== DATA SHOWN

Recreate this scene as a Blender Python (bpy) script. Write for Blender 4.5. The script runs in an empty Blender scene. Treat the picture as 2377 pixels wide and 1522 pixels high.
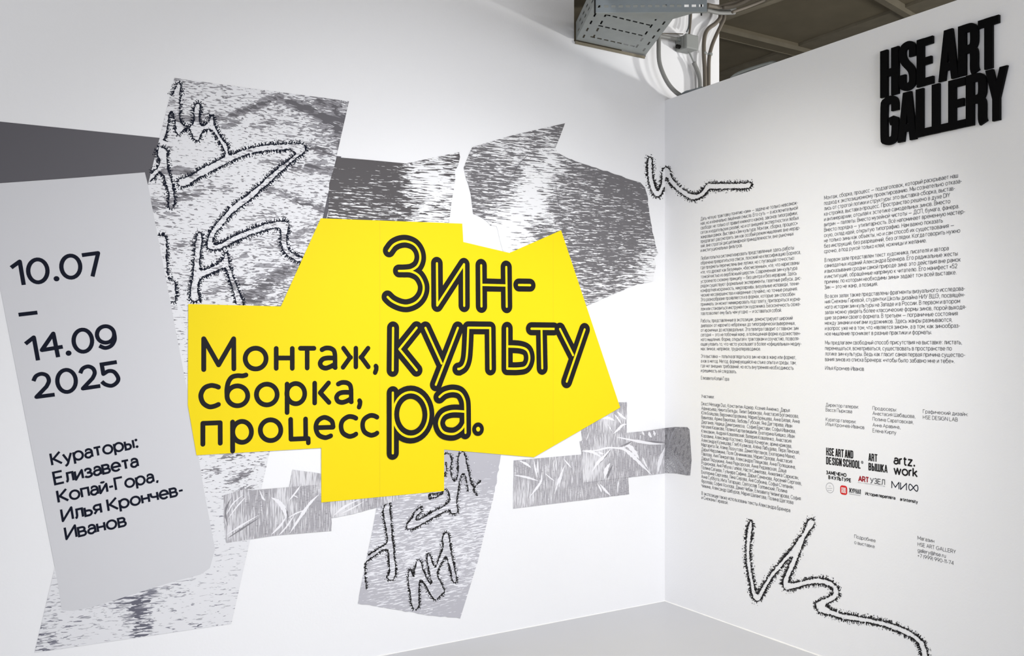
import bpy, bmesh, math, random
from math import sin, cos, pi, radians, sqrt, hypot
from mathutils import Vector, Matrix
import numpy as np

random.seed(7)
SC = bpy.context.scene
COL = SC.collection

# ------------------------------------------------------------------ camera
FPX, W, H = 2113.0, 2377.0, 1522.0          # focal length in pixels, frame
CX, HOR = W / 2, 804.0                       # principal column, horizon row
ANG = math.atan((1188.5 + 120) / FPX)        # view axis turned away from +y
FW = Vector((sin(ANG), cos(ANG), 0)); RT = Vector((cos(ANG), -sin(ANG), 0))
DC = 5.3                                     # depth of the wall corner
CAM = -(FW * DC + RT * ((1543 - CX) / FPX * DC)); CAM.z = (1394.5 - HOR) / FPX * DC
PTOP = CAM.z + (HOR - 233.2) / FPX * DC      # top of the partition wall
cd = bpy.data.cameras.new('camera'); co = bpy.data.objects.new('camera', cd); COL.objects.link(co)
cd.sensor_width = 36; cd.lens = FPX / W * 36; cd.shift_y = (HOR - H / 2) / W
cd.clip_start = .05
co.location = CAM; co.rotation_euler = (pi / 2, 0, -ANG)
SC.camera = co

# ------------------------------------------------------------------ light
SC.view_settings.view_transform = 'Standard'; SC.view_settings.look = 'None'
SC.view_settings.exposure = 0.0; SC.view_settings.gamma = 1; SC.view_settings.use_curve_mapping = False
wd = bpy.data.worlds.new('world'); SC.world = wd; wd.use_nodes = True
wd.node_tree.nodes['Background'].inputs[0].default_value = (.93, .95, 1, 1)
wd.node_tree.nodes['Background'].inputs[1].default_value = 1.1

def lamp(name, kind, loc, aim, energy, color=(1, 1, 1), **kw):
    l = bpy.data.lights.new(name, kind); l.energy = energy; l.color = color
    for k, v in kw.items(): setattr(l, k, v)
    o = bpy.data.objects.new(name, l); COL.objects.link(o); o.location = loc
    o.rotation_euler = (Vector(aim) - Vector(loc)).to_track_quat('-Z', 'Y').to_euler()
    return o
lamp('spot_text_wall', 'SPOT', (-2.3, -1.95, 3.45), (0, -.72, 1.45), 76, (1, .975, .93), spot_size=radians(50), spot_blend=.8, shadow_soft_size=.06)
lamp('spot_mural_left', 'SPOT', (-2.2, -2.6, 3.5), (-1.3, 0, .1), 215, (.97, .98, 1), spot_size=radians(95), spot_blend=1.0, shadow_soft_size=.1)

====

WHAT TO DO
Up to and including the line with "COL = SC.collection", copy the data above from its first line. Skip pictures.

EXERCISE RESPONSE
Recreate this scene as a Blender Python (bpy) script. Write for Blender 4.5. The script runs in an empty Blender scene. Treat the picture as 2377 pixels wide and 1522 pixels high.
import bpy, bmesh, math, random
from math import sin, cos, pi, radians, sqrt, hypot
from mathutils import Vector, Matrix
import numpy as np

random.seed(7)
SC = bpy.context.scene
COL = SC.collection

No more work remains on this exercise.